I think I have it. Regardless, it is really neat and what I also appreciate is that it is a labor of love.
posted by 724A at 3:11 PM on February 27, 2015


I gasped when asavage said the words: "Monterrey, Mexico" … "Holy crap and randomness, I though, Adam Savage just mentioned my home town!!!"
posted by Omon Ra at 3:41 PM on February 27, 2015


Does anyone want to see my replica bear costume?
posted by benzenedream at 4:08 PM on February 27, 2015 [2 favorites]


Adam Savage is a gentleman and a scholar.
posted by homunculus at 5:45 PM on February 27, 2015


As a sometimes maker/fabricator, this gives me much visceral pleasure, but I really want to know more about the rationale behind choices.
...
Why on earth did he chose to not faithfully reproduce the magazine stand/gift shop? I just don't get it. For all the hours he spent on the layout and durability, he either chopped up an existing model piece, or completely ignored the original roof angle, facade, and overall appearance.
Also curious as to his material choice.. The flocking looks great from a distance, but the Brillo looking material the first exhibit maze was made from does a great job of suggesting the texture of topiary.
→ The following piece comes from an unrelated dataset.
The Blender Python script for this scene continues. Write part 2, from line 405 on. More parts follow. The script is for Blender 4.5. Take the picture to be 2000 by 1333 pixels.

Maybe he experimented with that same stuff? Flocked Brillo? I guess we'll be seeing more BTS.
posted by Jack Karaoke at 6:19 PM on February 27, 2015 [1 favorite]


I'm talking about the maze in the museum exhibit which is apparently neither the actual model in the Overlook, nor a close facsimile of the model, map, or aerial shot shown in the movie, according the the FPP video.

I work in a production environment, so I'm inclined to note that there is all sorts of stuff that gets created for a production that isn't featured in the production, but which was still important to creating the final production.

So another range of possibilities not yet mentioned is that that mysterious museum maze predates the final maze model used in the movie.
- Perhaps it was the original maze prop built to fill out the room in the background, so accuracy and detail was unimportant, just get the general shape and color and do it without taking an eon. But then at some point it was decided that the maze model should be in the foreground of that shot with Jack Nicholson and suddenly the prop wasn't up to that (unexpected) task, and a better model was needed?
- Perhaps it was a maquette, or physical "preliminary sketch", used to test a style or try out a method or communicate an idea, before embarking on the final model?

Who knows, but if the provenience is unknown then there is no reason to assume it can't have been a genuine part of the movie production.
posted by anonymisc at 6:26 PM on February 27, 2015 [2 favorites]


Also curious as to his material choice.. The flocking looks great from a distance, but the Brillo looking material the first exhibit maze was made from does a great job of suggesting the texture of topiary. Maybe he experimented with that same stuff? Flocked Brillo? I guess we'll be seeing more BTS.

In the video he's pretty concerned with durability as well as looks, and ruled out using foam on that basis. Which is also why he used screws instead of wood glue, and build a custom steel mounting frame for transport.
posted by T.D. Strange at 6:29 PM on February 27, 2015


I originally thought about using foam, but just before I started it, i got word that they'd be happy to have it in their exhibit, and thus had to make it bulletproof. I wish there'd been an easier way to do it. I bought some filter sponge of a couple different grades but it would NOT travel well.

anynymisc, I'm pretty sure it was made as a display for the show itself.
posted by asavage at 9:43 PM on February 27, 2015 [5 favorites]


Thanks for this, carter. I enjoyed that first video much more than I thought I would. There's something enormously appealing about obsessive behavior when the person, at the same time, is quite cheerful about the whole thing.

As Jimmy Buffett sang, many years ago, "We need more fruitcakes in this world."
posted by LeLiLo at 10:07 AM on February 28, 2015


completely ignored the original roof angle, facade, and overall appearance.

Is the original the model in the movie, or the full size building in the movie?